A recent report by the Congressional Research Service said 62 percent of children failed to show up for cases before immigration judges from July through February. All of them were ordered deported, but that is unlikely because deportation officers have been told to focus on other “priority” immigrants.
Ms. Vaughan also said that families crossing — a parent with at least one child — are now as big a problem as the children, and that both populations present major challenges for the communities that have to resettle them.
Last year’s surge was accompanied by an acrimonious debate in the U.S. about the causes. Those who wanted to see a crackdown on illegal immigration blamed Mr. Obama’s policies, saying word got back to Central America about his 2012 deportation amnesty for Dreamers, which was pulling more illegal immigrants here.
Top Obama administration officials and human rights advocates initially dismissed those claims, arguing that the illegal immigrants were being pushed out of Central America by increasing violence.
But the apprehension numbers have dropped this year even though crime rates remain high in the region. Honduras is under a new U.S. State Department crime warning, Guatemala is reporting a continued high murder rate, and El Salvador is seeing a major spike in murders, with March topping a 10-year high, according to news reports from the region.
That bolsters critics who blamed the administration’s policies of releasing most Central American illegal immigrant children and families into the community on the hope — often unrealized — that they would show up for deportation hearings.

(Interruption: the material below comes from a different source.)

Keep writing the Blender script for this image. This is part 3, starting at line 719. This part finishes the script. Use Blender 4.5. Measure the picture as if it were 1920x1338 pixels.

Chief Vitiello said they don’t have the ability in hindsight to pinpoint the root of the surge, but he said “clearly violence did drive some of this traffic.” He also said that fellow agencies bolstered their ability to process the children and to detain families, and that word has gotten back to Central America that the journey could end up in a quick turnaround and deportation for some.
“We’d like to make it sustainable and continue that message,” he said.
The flow of children has dropped from each of the three countries. Honduras has seen a major dip, and is running only about a fifth of its rate of last year. El Salvador is a third its previous rate, and Guatemala is about half. Mexico, which has special rules for its unaccompanied children who reach the U.S., is also down.
It’s not just Homeland Security that’s ready for this year. The social workers at Health and Human Services, who take the children once they’re processed by the Border Patrol, say they almost always place children in a facility the same day and find homes for them with relatives or other sponsors within a month.
So far this year, about 15,000 children have been referred to HHS, and 14,000 of them have been placed with sponsors, a department spokesman said.
During last year’s surge, the Border Patrol faced complaints of abuse and mistreatment aimed at some children. The American Civil Liberties Union and several other immigration advocacy groups filed a report with details of 116 illegal immigrant children who said they’d been pushed, kept in cold rooms and denied sleep, or were verbally abused.
Mr. Johnson and Customs and Border Protection Commissioner R. Gil Kerlikowske asked for an internal investigation into the complaints, and the department’s inspector general quickly dismissed most of them as unsubstantiated. Instead, officials found agents and officers made near-heroic efforts to handle the situation, digging into their own pockets to provide toys or clothing for the children, even as they themselves sometimes contracted chicken pox or lice.
The internal investigation into the complaints has apparently been closed. As of Monday, the investigators weren’t looking at the issue anymore, a spokeswoman said.
Mr. Vitiello said his agents got a bad rap from the accusations, and said their heroic efforts should be recognized.
“We see people in dire straits on a regular basis, and you can’t serve the American people in this work without having compassion,” he said.